D’autres évoquent leurs appréhensions, notamment celle que davantage d’externalisation se fasse en cassant les prix du marché. Le secrétaire général de Cinéforom, Gérard Ruey, craint que les professionnels indépendants se retrouvent « encore plus dans la précarité ». « C’est une bonne chose que de proposer de nouveaux contenus et écritures, reconnaît-il. Mais si la SSR externalise davantage la production de documentaires et de fictions, elle va devoir prendre ses responsabilités, ne pas confondre coproductions et commandes et payer l’entier de la facture dans le second cas. »

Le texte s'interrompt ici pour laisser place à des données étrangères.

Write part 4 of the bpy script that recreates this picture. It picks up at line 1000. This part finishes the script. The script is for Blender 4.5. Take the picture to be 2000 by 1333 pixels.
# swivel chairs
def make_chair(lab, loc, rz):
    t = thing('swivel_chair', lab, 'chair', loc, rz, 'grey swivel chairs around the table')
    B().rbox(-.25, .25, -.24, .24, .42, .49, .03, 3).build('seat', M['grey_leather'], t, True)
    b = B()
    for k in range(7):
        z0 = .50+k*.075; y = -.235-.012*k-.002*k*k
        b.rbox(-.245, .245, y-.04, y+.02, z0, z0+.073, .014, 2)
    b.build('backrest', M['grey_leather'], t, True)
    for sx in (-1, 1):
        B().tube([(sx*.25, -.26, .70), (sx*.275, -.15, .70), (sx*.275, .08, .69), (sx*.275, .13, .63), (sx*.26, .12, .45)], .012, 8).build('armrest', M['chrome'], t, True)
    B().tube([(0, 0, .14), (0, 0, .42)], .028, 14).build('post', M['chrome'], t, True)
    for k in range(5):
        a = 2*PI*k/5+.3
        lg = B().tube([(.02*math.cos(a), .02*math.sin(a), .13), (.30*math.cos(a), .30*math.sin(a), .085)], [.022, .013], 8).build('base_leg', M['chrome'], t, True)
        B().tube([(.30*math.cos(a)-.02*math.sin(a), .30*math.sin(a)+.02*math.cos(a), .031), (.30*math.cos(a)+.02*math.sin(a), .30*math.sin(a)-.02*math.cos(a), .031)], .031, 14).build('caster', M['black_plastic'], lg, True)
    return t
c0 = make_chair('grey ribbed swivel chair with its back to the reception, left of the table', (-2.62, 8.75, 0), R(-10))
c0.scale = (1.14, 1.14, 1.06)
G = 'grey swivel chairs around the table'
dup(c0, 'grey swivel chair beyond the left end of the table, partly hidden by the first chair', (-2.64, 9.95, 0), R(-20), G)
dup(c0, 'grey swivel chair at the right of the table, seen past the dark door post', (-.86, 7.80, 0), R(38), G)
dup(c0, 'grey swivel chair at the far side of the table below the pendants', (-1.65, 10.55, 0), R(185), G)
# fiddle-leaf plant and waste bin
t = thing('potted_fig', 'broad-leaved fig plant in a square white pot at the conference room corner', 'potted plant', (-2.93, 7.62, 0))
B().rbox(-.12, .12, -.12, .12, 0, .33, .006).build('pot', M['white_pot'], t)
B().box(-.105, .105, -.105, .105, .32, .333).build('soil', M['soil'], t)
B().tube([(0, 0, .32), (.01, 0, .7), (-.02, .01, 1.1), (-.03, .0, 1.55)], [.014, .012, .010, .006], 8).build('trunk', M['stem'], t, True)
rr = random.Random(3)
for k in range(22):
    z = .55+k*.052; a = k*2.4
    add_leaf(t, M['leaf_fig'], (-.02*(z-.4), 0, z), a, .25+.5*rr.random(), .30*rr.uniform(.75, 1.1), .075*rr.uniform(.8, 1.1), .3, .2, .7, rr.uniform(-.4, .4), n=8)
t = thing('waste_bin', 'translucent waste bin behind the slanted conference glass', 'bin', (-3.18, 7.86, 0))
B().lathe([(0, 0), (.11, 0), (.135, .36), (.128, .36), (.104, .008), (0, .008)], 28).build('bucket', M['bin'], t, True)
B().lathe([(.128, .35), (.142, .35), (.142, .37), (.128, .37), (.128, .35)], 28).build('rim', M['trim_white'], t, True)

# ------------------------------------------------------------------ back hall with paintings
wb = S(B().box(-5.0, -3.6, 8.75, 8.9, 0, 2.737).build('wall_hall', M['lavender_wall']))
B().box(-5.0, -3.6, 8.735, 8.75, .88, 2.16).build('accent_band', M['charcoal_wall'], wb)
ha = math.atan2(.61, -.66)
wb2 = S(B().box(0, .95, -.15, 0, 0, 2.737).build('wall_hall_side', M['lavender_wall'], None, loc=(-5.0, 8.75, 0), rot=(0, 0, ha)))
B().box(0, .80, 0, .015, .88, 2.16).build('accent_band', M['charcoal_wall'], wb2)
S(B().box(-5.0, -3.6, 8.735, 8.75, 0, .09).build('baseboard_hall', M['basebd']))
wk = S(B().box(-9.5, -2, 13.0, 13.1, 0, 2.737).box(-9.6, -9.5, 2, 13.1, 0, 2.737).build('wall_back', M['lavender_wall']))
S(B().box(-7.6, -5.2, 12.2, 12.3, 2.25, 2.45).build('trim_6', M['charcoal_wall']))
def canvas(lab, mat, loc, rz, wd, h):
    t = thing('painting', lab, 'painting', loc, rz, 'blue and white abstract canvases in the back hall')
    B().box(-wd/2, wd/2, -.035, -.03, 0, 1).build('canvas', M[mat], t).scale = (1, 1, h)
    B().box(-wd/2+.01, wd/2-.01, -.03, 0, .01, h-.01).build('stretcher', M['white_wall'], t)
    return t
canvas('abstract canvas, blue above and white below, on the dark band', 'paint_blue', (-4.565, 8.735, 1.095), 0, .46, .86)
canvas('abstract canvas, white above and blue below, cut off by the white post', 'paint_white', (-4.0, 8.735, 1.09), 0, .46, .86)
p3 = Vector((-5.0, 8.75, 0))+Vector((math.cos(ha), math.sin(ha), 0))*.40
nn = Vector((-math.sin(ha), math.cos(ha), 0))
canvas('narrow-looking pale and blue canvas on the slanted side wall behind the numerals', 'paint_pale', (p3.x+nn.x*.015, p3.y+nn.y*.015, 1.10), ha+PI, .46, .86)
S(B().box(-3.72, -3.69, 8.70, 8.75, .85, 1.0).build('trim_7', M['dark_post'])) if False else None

Sans rentrer dans le débat, Pascal Crittin invite les professionnels à veiller à l’élaboration de la future loi sur les médias électroniques ainsi qu’à faire pression politiquement pour que les câble-opérateurs, comme UPC Cablecom ou Swisscom, ne se contentent pas d’acheter des contenus qu’ils diffusent, mais financent également les productions suisses.